### DO THIS
Say the number of lines containing the string "scene", and say nothing else.

═══ WORKING DATA ═══

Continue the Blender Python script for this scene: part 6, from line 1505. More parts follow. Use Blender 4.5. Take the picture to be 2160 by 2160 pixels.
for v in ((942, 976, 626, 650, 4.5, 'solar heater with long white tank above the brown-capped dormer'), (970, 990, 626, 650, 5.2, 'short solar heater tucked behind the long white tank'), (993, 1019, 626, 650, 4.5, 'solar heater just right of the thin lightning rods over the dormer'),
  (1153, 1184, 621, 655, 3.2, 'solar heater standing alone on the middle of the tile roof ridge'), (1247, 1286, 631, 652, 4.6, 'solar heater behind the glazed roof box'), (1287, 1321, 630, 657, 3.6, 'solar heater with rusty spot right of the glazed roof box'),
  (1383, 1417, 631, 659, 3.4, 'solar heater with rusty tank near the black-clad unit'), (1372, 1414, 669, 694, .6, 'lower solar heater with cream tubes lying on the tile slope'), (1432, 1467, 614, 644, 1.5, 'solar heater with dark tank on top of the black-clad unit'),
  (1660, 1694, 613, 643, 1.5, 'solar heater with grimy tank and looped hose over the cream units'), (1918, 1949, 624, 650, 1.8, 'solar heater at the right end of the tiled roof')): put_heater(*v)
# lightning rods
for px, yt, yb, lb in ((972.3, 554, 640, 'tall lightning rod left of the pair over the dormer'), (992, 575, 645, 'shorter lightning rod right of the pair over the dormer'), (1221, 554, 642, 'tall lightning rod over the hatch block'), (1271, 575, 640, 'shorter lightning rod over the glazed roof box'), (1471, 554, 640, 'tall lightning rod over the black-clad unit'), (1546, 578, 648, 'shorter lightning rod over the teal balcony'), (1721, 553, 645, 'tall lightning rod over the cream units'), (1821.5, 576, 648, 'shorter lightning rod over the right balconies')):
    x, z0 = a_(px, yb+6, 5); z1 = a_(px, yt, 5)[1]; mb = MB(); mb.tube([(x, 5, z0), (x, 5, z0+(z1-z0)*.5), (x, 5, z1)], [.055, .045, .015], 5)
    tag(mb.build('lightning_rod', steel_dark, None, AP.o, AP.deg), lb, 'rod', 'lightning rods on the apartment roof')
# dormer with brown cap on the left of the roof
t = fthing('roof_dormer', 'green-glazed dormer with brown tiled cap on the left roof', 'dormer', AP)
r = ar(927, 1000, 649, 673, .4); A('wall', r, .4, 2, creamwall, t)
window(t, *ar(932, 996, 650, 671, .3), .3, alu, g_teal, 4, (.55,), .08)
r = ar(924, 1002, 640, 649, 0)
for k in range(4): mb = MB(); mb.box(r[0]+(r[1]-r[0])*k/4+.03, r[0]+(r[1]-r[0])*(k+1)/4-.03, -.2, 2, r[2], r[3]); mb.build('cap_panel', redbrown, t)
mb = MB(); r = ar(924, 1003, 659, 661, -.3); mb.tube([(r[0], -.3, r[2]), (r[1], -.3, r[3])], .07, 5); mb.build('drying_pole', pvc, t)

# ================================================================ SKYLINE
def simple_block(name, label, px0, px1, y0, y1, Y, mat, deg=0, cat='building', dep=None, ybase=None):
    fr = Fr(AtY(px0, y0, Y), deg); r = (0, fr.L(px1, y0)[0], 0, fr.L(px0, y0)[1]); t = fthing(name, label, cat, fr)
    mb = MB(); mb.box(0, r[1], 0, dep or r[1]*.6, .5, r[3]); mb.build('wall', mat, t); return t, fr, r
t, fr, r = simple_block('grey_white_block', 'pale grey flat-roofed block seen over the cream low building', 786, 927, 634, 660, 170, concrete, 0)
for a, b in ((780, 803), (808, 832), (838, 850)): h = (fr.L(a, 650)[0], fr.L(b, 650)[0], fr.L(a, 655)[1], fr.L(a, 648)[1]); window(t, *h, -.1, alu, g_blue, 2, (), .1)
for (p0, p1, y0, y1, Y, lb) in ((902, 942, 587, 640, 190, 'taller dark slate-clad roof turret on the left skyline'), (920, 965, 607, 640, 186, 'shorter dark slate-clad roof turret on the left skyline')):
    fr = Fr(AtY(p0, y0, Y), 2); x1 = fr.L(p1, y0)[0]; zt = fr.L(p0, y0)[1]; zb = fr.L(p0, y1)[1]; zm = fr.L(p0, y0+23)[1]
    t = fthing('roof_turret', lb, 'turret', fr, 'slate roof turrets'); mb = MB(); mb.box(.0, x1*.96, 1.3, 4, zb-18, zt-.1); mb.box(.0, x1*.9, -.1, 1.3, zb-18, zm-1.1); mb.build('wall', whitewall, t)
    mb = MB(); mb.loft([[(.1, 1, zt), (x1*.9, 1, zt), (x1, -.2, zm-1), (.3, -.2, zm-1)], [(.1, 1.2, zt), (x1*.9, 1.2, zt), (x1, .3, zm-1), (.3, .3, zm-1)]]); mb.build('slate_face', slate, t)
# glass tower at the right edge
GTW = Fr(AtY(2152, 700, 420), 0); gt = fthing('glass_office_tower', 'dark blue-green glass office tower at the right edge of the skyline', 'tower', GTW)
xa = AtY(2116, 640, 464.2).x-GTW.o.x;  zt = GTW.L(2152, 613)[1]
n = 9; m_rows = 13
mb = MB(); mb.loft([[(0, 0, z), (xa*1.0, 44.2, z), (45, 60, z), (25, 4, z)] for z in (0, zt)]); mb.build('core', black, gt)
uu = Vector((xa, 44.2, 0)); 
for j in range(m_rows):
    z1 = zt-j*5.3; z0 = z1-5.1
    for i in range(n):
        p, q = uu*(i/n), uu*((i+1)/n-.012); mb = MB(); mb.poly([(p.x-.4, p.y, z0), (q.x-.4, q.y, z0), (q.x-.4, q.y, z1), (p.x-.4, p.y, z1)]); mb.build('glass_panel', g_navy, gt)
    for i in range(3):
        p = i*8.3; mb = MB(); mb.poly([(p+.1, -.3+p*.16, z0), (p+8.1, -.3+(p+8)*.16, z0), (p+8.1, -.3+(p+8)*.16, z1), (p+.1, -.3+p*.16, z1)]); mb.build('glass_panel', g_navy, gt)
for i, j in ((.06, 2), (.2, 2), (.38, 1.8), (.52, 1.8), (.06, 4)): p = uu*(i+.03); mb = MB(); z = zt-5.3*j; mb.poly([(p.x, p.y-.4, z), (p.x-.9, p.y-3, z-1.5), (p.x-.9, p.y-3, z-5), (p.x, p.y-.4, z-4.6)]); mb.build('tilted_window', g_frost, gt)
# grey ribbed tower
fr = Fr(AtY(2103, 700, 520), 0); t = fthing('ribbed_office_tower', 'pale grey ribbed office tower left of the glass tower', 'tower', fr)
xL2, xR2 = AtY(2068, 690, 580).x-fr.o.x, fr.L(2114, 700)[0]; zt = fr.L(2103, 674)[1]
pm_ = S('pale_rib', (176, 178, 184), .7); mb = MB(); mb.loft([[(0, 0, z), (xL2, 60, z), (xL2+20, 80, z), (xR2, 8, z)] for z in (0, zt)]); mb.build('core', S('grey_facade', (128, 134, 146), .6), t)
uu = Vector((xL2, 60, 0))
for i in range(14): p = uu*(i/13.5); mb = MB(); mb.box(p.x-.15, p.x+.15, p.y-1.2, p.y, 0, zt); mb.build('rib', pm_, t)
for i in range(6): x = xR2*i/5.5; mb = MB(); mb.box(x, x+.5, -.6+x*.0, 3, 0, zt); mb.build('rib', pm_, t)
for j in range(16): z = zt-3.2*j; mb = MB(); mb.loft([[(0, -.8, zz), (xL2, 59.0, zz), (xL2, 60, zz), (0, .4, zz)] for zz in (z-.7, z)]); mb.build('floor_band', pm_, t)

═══
═══ WORKING DATA ═══

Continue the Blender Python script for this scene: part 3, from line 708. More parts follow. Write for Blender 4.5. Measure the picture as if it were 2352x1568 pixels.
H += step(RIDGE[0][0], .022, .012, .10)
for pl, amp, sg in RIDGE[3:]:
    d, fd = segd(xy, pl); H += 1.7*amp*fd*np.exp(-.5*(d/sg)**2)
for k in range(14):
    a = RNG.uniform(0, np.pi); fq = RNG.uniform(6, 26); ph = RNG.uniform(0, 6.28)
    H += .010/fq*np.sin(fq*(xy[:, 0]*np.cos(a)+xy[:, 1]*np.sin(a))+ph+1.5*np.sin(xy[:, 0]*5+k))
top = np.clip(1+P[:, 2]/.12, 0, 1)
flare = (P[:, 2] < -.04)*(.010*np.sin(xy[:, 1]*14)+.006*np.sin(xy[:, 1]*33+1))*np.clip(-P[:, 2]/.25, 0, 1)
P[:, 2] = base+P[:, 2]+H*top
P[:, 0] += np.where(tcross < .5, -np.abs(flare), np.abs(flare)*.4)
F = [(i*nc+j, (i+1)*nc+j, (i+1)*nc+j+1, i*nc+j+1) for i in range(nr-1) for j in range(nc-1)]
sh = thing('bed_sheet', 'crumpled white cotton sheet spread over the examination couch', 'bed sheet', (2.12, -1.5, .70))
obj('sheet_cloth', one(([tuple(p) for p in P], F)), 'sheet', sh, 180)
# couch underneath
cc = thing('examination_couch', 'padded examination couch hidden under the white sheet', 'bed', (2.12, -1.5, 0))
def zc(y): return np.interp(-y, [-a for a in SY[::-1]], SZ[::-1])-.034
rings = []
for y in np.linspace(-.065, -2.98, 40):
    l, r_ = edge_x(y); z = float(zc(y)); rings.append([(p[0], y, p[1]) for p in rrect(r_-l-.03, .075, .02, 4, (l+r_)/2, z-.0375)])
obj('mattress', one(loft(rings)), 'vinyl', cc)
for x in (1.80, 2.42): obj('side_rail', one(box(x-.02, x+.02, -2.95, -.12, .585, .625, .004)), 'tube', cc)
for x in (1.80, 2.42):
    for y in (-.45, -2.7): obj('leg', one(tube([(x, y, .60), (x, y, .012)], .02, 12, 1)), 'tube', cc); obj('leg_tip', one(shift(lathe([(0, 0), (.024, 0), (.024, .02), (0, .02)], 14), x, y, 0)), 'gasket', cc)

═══

### COMPLETE ANSWER
2